All the while, though, there have been questions about potential holes in his game.

Would a high-contact hitter be able to stick in an on-base centric world? Would someone with his style be able to carve out a spot in a major league lineup if he wasn't going to hit for a lot of power? Exit velocity, launch angle, yada, yada, yada.

When would he ever hit a home run?

Madrigal's answers to those kinds of questions always sounded rehearsed, probably because he'd been answering them since he was a teenager.

"What you see from him and what he tells you, it's what you get," Larnach said. "And he's not too concerned about what anybody says about him.

"He's been told he can't do so and so for however long he's been living. I think part of that is what gave him this chip and the work ethic, but at the same time, all that stuff makes him so good and makes him such a competitor and makes him such a good teammate.

"He's not concerned about what people think about him, or what he does and doesn't do, he's going to give you his all and he couldn't care less about any drama or anything like that. He's going to get the job done."

The job in front of Madrigal now is getting healthy, and unfortunately for him, that'll require a lot of time away from the games he loves to play in so much. He's already been ruled out for the remainder of the season, meaning he'll enter his third year as a big leaguer in 2022 with just 83 games under his belt.

Meanwhile, the White Sox might be forced to find a short-term replacement at second base. While Eloy Jiménez, Luis Robert and Yasmani Grandal are all hoped to return before the end of the regular season, the White Sox will be without their starting second baseman until next spring, when Madrigal returns to full strength. That could send general manager Rick Hahn looking for an upgrade at the trade deadline.

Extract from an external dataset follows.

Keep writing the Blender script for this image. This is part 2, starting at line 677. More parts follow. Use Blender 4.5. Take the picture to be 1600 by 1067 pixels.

But make no mistake, Madrigal will be back eventually with something to prove.

That's how he felt coming into this season, after playing many of the first 29 games of his major league career at less than 100 percent, feeling that he had so much more to show. And as was obvious for anyone who heard his 3,000-hit comments during the offseason — or saw the "Mr. 3,000" T-shirts his White Sox teammates whipped up during spring training — it's all part of a driven personality that's made him a player worth paying attention to at every place he's ever played.

When Madrigal returns to the White Sox next season, it will be no surprise to see him take charge of his career and try to reach every one of those lofty goals.

And it will be no surprise to see him take charge of the team's lofty, championship-level goals, either.

"He was our captain, and so he sort of set things straight from the beginning," Larnach said about Madrigal's time at Oregon State. "He was always looking to do the right things, to work hard. But his main thing was to win, that's all he cared about. That kind of set the bar for our team. I look up to him because of that.

"Any time we would lose a series, he would ask me or someone else, 'You guys going out tonight?' And it would be more like, if you said yes, you knew you were screwing up because you knew any time we lost and we shouldn't have, that guy was never going to do something to celebrate a loss. He was never going to go out and just have fun because of the fact that our team didn't accomplish what we needed to do.

"I think that speaks volumes to the fact that he's a leader in that sense, he's a captain of our team, at that time, and I'm sure he still wants to be that captain and leader with Chicago. When you've got a guy who's that serious and that competitive, who's willing to push others to do the right thing when a job isn't finished, I think that's super special.

"He works so hard, he believes in himself, he always has. You can see it in his game. He's always going to go out there and get after it, no matter what happens or no matter what he says or whoever says anything about him. That's just who he is, man.

"Chicago, it's special for them to have him."